まず、政策金利は予想通り3回合続けての据え置きとなりました。声明文には「不確実性が高まった」という文言が加えられています。また、失業率とインフレ率上昇のリスクが高まった点も記載されました。

失業率の上昇は景気の悪化を意味し、利下げの必要が出てきます。一方でインフレ率が上がる場合、物価上昇を抑えるために利下げを先送りしなければなりません。声明文には真逆の方向に働くリスクが同時に高まったことが書かれたことになります。

これでは、パウエル議長も様子見を決め込まざるを得ません。実際、記者会見でパウエル議長は「急ぐ必要はないし、忍耐強く利下げを待つことができる。データを注視する」と発言し、次回6月利下げの可能性をほぼ完全に否定しました。

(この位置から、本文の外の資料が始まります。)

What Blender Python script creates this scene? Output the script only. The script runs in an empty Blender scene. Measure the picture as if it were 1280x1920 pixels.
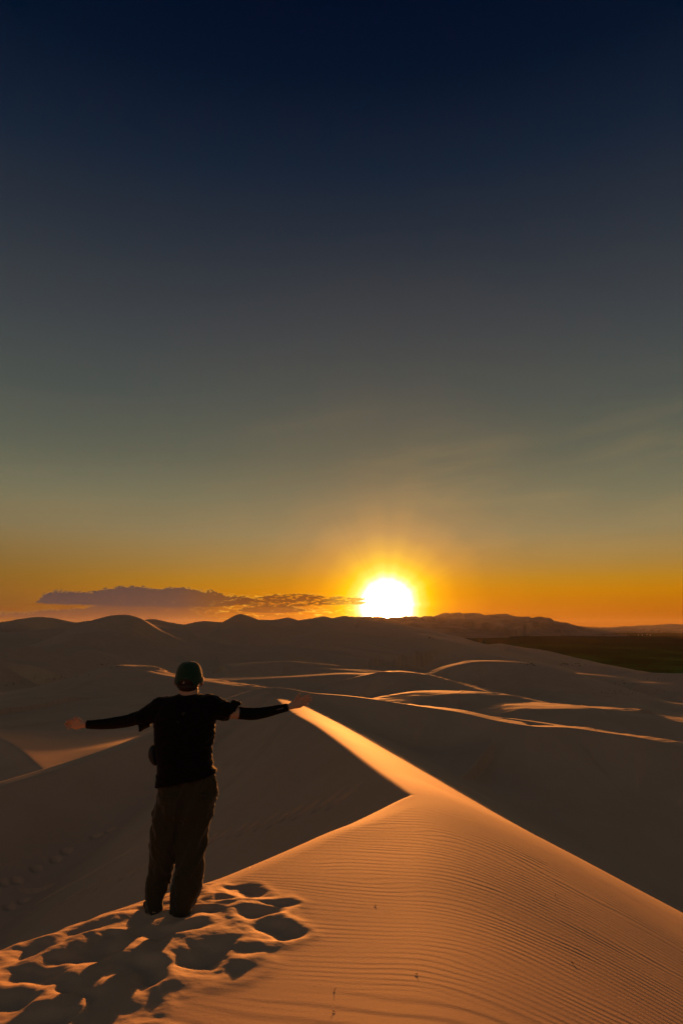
import bpy, bmesh, math, random
import numpy as np
from mathutils import Vector, Matrix, noise as mnoise

random.seed(7)
rng = np.random.default_rng(7)
S = bpy.context.scene
COL = S.collection

# ---------------------------------------------------------------- camera
FPX = 1280.0                       # focal length in pixels of the 1280x1920 photograph (24 mm lens)
TH = math.atan(215.0 / FPX)        # camera tilted up: the level horizon lies at y = 1175
CT, ST = math.cos(TH), math.sin(TH)
cd = bpy.data.cameras.new('camera')
cam = bpy.data.objects.new('camera', cd)
COL.objects.link(cam)
cam.location = (0, 0, 0)
cam.rotation_euler = (math.pi / 2 + TH, 0, 0)
cd.sensor_fit = 'VERTICAL'; cd.sensor_height = 36.0; cd.sensor_width = 24.0; cd.lens = 24.0
cd.clip_start = 0.05; cd.clip_end = 60000
S.camera = cam
S.render.resolution_x = 682; S.render.resolution_y = 1024

# ---------------------------------------------------------------- exposure
S.view_settings.view_transform = 'Standard'
S.view_settings.look = 'None'
S.view_settings.gamma = 1.0
S.view_settings.use_curve_mapping = False
EXPO = 2.0
S.view_settings.exposure = EXPO
KE = 2.0 ** (-EXPO)

# ---------------------------------------------------------------- sun
SUN_AZ = math.atan((724 - 640) / FPX)            # right of the view axis
SUN_EL = math.radians(1.12)
sdir = Vector((math.sin(SUN_AZ) * math.cos(SUN_EL), math.cos(SUN_AZ) * math.cos(SUN_EL), math.sin(SUN_EL)))
sl = bpy.data.lights.new('sun', 'SUN')
sl.energy = 1.95; sl.angle = math.radians(0.53); sl.color = (1.0, 0.32, 0.06)
so = bpy.data.objects.new('sun', sl); COL.objects.link(so)
so.rotation_euler = sdir.to_track_quat('Z', 'Y').to_euler()
so.location = (0, 0, 40)

# ---------------------------------------------------------------- sky
def lin(c):
    return tuple(((v / 255.0) / 12.92 if v / 255.0 <= 0.04045 else ((v / 255.0 + 0.055) / 1.055) ** 2.4) for v in c)

W = bpy.data.worlds.new('World'); S.world = W; W.use_nodes = True
wn = W.node_tree; wn.nodes.clear()
class NB:
    def __init__(s, t): s.t = t
    def new(s, ty, **kw):
        n = s.t.nodes.new(ty)
        for k, v in kw.items(): setattr(n, k, v)
        return n
    def put(s, inp, v):
        if v is None: return
        if hasattr(v, 'is_output') or isinstance(v, bpy.types.NodeSocket): s.t.links.new(v, inp)
        else: inp.default_value = v
    def m(s, op, a, b=None, c=None, clamp=False):
        n = s.new('ShaderNodeMath', operation=op, use_clamp=clamp)
        s.put(n.inputs[0], a); s.put(n.inputs[1], b); s.put(n.inputs[2], c)
        return n.outputs[0]
    def ramp(s, fac, stops, interp='LINEAR'):
        n = s.new('ShaderNodeValToRGB'); r = n.color_ramp; r.interpolation = interp
        while len(r.elements) < len(stops): r.elements.new(0.5)
        for e, (p, c) in zip(r.elements, stops):
            e.position = p; e.color = (c[0], c[1], c[2], 1)
        s.put(n.inputs[0], fac); return n.outputs[0]
    def curve(s, fac, pts):
        n = s.new('ShaderNodeFloatCurve'); c = n.mapping.curves[0]
        while len(c.points) < len(pts): c.points.new(0.5, 0.5)
        for p, (x, y) in zip(c.points, pts): p.location = (x, y); p.handle_type = 'AUTO'
        n.mapping.update(); s.put(n.inputs['Value'], fac); return n.outputs[0]
    def mix(s, f, a, b, bt='MIX', clamp=False):
        n = s.new('ShaderNodeMix', data_type='RGBA', blend_type=bt, clamp_result=clamp)
        s.put(n.inputs[0], f); s.put(n.inputs[6], a); s.put(n.inputs[7], b)
        return n.outputs[2]
    def smooth(s, v, a, b, lo=0.0, hi=1.0):
        n = s.new('ShaderNodeMapRange', interpolation_type='SMOOTHSTEP')
        s.put(n.inputs[0], v); n.inputs[1].default_value = a; n.inputs[2].default_value = b
        n.inputs[3].default_value = lo; n.inputs[4].default_value = hi
        return n.outputs[0]
    def noise(s, vec, scale, detail=4, rough=0.55, dist=0.0):
        n = s.new('ShaderNodeTexNoise'); s.put(n.inputs['Vector'], vec)
        n.inputs['Scale'].default_value = scale; n.inputs['Detail'].default_value = detail
        n.inputs['Roughness'].default_value = rough; n.inputs['Distortion'].default_value = dist
        return n.outputs[0]
    def comb(s, x, y, z):
        n = s.new('ShaderNodeCombineXYZ'); s.put(n.inputs[0], x); s.put(n.inputs[1], y); s.put(n.inputs[2], z)
        return n.outputs[0]

b = NB(wn)
tc = b.new('ShaderNodeTexCoord')
sx = b.new('ShaderNodeSeparateXYZ'); wn.links.new(tc.outputs['Generated'], sx.inputs[0])
X, Y, Z = sx.outputs
EL = b.m('DEGREES', b.m('ARCSINE', Z))
AZ = b.m('DEGREES', b.m('ARCTAN2', X, Y))
def c4(rgb, k=1.0):
    l = lin(rgb); return (l[0] * k, l[1] * k, l[2] * k, 1)
SKY = [(-3, (112, 52, 6)), (0.0, (140, 66, 0)), (1.2, (172, 92, 0)), (2.8, (186, 118, 0)), (3.8, (176, 124, 26)), (5.2, (158, 124, 62)),
       (7.6, (138, 124, 88)), (10.6, (114, 112, 88)), (14, (92, 96, 82)), (18.5, (74, 81, 77)), (24, (60, 66, 70)),
       (30, (42, 50, 60)), (36, (20, 34, 52)), (42, (3, 19, 40)), (48, (0, 11, 34)), (60, (2, 13, 34)), (75, (8, 19, 40)), (90, (14, 26, 46))]
f_el = b.m('DIVIDE', b.m('ADD', EL, 3.0), 93.0, clamp=True)
front = b.ramp(f_el, [((e + 3) / 93.0, lin(c)) for e, c in SKY])
lw = b.m('MULTIPLY', b.smooth(AZ, -2, -34), b.smooth(EL, 12, 1))
front = b.mix(b.m('MULTIPLY', lw, 0.8), front, c4((96, 74, 44)))
BACK = [(-3, (94, 77, 60)), (2, (112, 92, 75)), (8, (121, 105, 90)), (16, (121, 111, 99)), (30, (110, 108, 104)), (50, (82, 88, 93)), (70, (42, 54, 68)), (90, (14, 26, 46))]
back = b.ramp(f_el, [((e + 3) / 93.0, lin(c)) for e, c in BACK])
dotn = b.new('ShaderNodeVectorMath', operation='DOT_PRODUCT')
GLC = Vector((math.sin(SUN_AZ) * math.cos(math.radians(1.75)), math.cos(SUN_AZ) * math.cos(math.radians(1.75)), math.sin(math.radians(1.75))))
wn.links.new(tc.outputs['Generated'], dotn.inputs[0]); dotn.inputs[1].default_value = GLC
ANG = b.m('DEGREES', b.m('ARCCOSINE', b.m('MINIMUM', dotn.outputs['Value'], 0.9999999)))
tv = b.new('ShaderNodeVectorMath', operation='NORMALIZE')
tvn = b.comb(b.m('SUBTRACT', AZ, math.degrees(SUN_AZ)), b.m('SUBTRACT', EL, 1.75), 0.0); wn.links.new(tvn, tv.inputs[0])
rayn = b.m('SUBTRACT', b.noise(tv.outputs[0], 3.2, 3, 0.6), 0.5)
ANGC = ANG
ANG = b.m('MULTIPLY', ANG, b.m('ADD', 1.0, b.m('MULTIPLY', b.m('MULTIPLY', rayn, b.smooth(ANG, 1.4, 2.6)), 0.30)))
azw = b.smooth(b.m('ABSOLUTE', b.m('SUBTRACT', AZ, math.degrees(SUN_AZ))), 50, 165)
base = b.mix(azw, front, back)
# thin high cirrus: faint streaks
cv = b.comb(b.m('MULTIPLY', AZ, 0.035), b.m('ADD', b.m('MULTIPLY', EL, 0.22), b.m('MULTIPLY', AZ, -0.02)), 3.1)
ci = b.smooth(b.noise(cv, 2.2, 5, 0.55, 0.4), 0.42, 0.8)
ciw = b.m('MULTIPLY', ci, b.m('MULTIPLY', b.smooth(EL, 3.5, 8), b.smooth(EL, 22, 10)))
ciw = b.m('MULTIPLY', ciw, b.smooth(AZ, -14, 12, 0.25, 1.0))
base = b.mix(b.m('MULTIPLY', ciw, 0.17), base, c4((190, 158, 96)))
# glow of the sun
def glow(stops, col):
    v = b.ramp(b.m('DIVIDE', ANG, 40.0, clamp=True), [(a / 40.0, (v,) * 3) for a, v in stops])
    n = b.new('ShaderNodeMix', data_type='RGBA', blend_type='MIX')
    n.inputs[6].default_value = (0, 0, 0, 1); n.inputs[7].default_value = col
    wn.links.new(v, n.inputs[0]); return n.outputs[2]
def radial(stops):
    return b.ramp(b.m('DIVIDE', ANG, 40.0, clamp=True), [(a / 40.0, c) for a, c in stops], 'LINEAR')
halo = radial([(0, (1500, 500, 100)), (1.0, (800, 260, 54)), (1.5, (120, 50, 18)), (1.9, (5, 3.6, 2.0)), (2.3, (1.6, 1.2, .5)), (2.8, (1.05, .72, .10)), (3.6, (.78, .44, .0)),
               (4.6, (.52, .23, 0.0)), (6.0, (.28, .10, 0)), (8.5, (.10, .032, 0)), (12, (.035, .013, 0.0)), (20, (.008, .004, 0)), (30, (0, 0, 0))])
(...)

第29回のマーケットトークで、「(FOMCでパウエル議長が)6月利下げの可能性について何らかのシグナルを出してくるかもしれない」とお伝えしましたが、予想よりもかなり利下げには慎重なタカ派スタンスでした。

年内の利下げ織り込みについても、5月2日の段階では3.2回ですしたが、FOMCを経て2.9回程度へ後退しており、これがドルの持ち直しを招いたと考えられます。

なお、日本時間で5月29日の午前3時に今回のFOMCの議事要旨が公表されます。ここで、FOMCメンバーの総意として、6月利下げに否定的だったのか、あるいは物価の落ち着きなどに照らして6月の利下げも場合によっては検討すべき、との議論がなされていたのか、確認することになります。多少なりとも利下げの議論がなされていた場合、若干のドル安材料になると考えられます。